Rall, Ted. “The 10,000th Haditha.” Ted Rall, May 30, 2006.

Summary: Congress and the American mainstream media have created an immense uproar about the killing of Iraqi civilians by American marines at Haditha last November, with even conservative pundits concerned about its effects on the goal of winning the hearts and minds of Iraqis. Some commentators have been surprised and puzzled by the failure of press accounts in Middle Eastern and other Muslim countries to place the same emphasis on the events at Haditha, and by the American antiwar community's apparent lack of interest in using the atrocity to foment opposition to the American occupation.

The explanation is that Haditha is not really exceptional. Atrocities occur all the time in Iraq. They are routine.

Newspapers don't bother to report when the sun rises in the east nor do they assign reporters to cover when dogs bite men. Likewise, says Baghdad newspaper boy Imad Mohammed, Iraqi newspapers haven't mentioned Haditha. Same-old, same-old massacres of Iraqis by American forces are no longer news: “The Americans see a Muslim go into a mosque and just assume he is a terrorist. They either arrest him or blow it up.”

Rami Khouri, editor at The Daily Star in Lebanon tells NPR that Haditha is “not a huge story [in the Middle East]. It's getting a lot of coverage in the United States, obviously, but most people in the Arab world are against what the United States did in Iraq ... They say look, this was a catastrophe from the beginning and they're not surprised that this is happening. They kind of take it in stride because everything the United States is doing in Iraq is seen as morally and politically unacceptable.”

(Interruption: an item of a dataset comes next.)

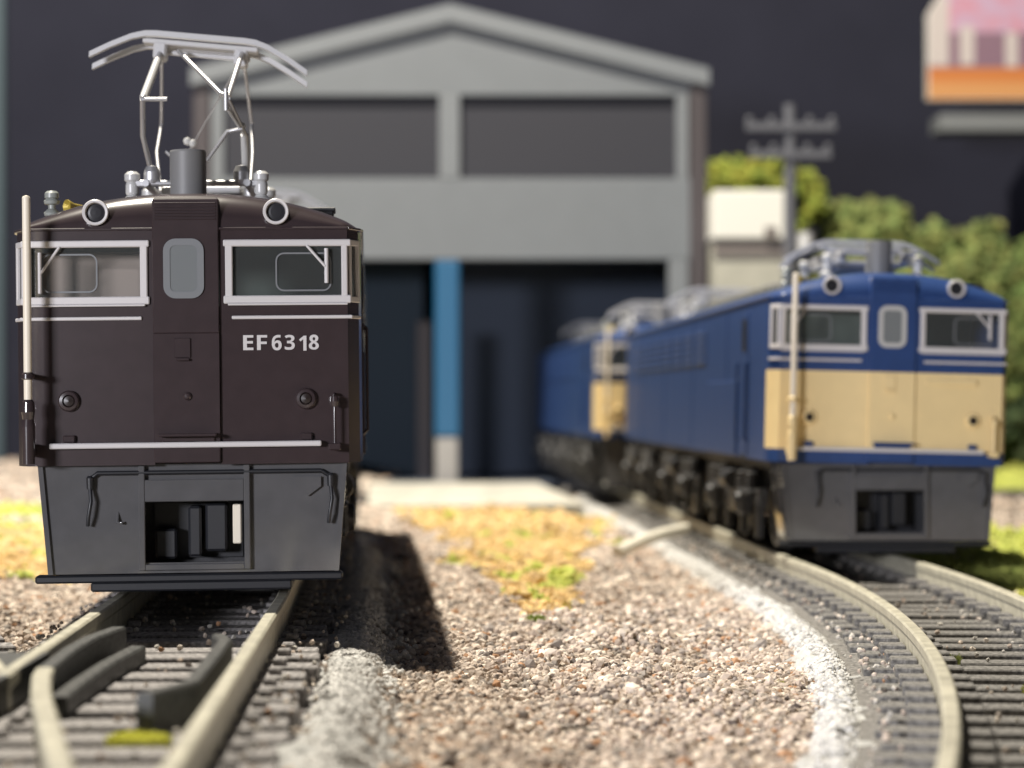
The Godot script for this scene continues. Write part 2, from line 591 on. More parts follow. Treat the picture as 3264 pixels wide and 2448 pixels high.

Most of the world's population -- including virtually every Muslim and about a third of Americans -- always believed that the war against Iraq was a genocidal attempt to intimidate the Muslim world and extort its oil at gunpoint. They don't see a difference between Haditha and the thousands of other Iraqis killed by U.S. forces since 2003. Because the entire exercise was morally bankrupt from the outset, sold and perpetuated with countless lies, all of the 200,000-plus civilians and Iraqi soldiers who have died -- whether by bomb or by bullet -- were effectively murdered by the U.S. military.

Haditha, where two dozen were executed, was merely the 10,000th Haditha.

American opponents of the war already know how the Republican script for Haditha will go: A few soldiers will be made into scapegoats, described as “bad apples,” perhaps even imprisoned. Possibly a low-grade officer will receive a black mark for inadequately training or supervising his men. No one in a position of authority will question or challenge any policy. No one will draw any conclusions about the morality of the occupation. The violence will continue. It is apparent to everyone from the outset that nothing is going to change. So why go along with the pretense that Haditha is exceptional?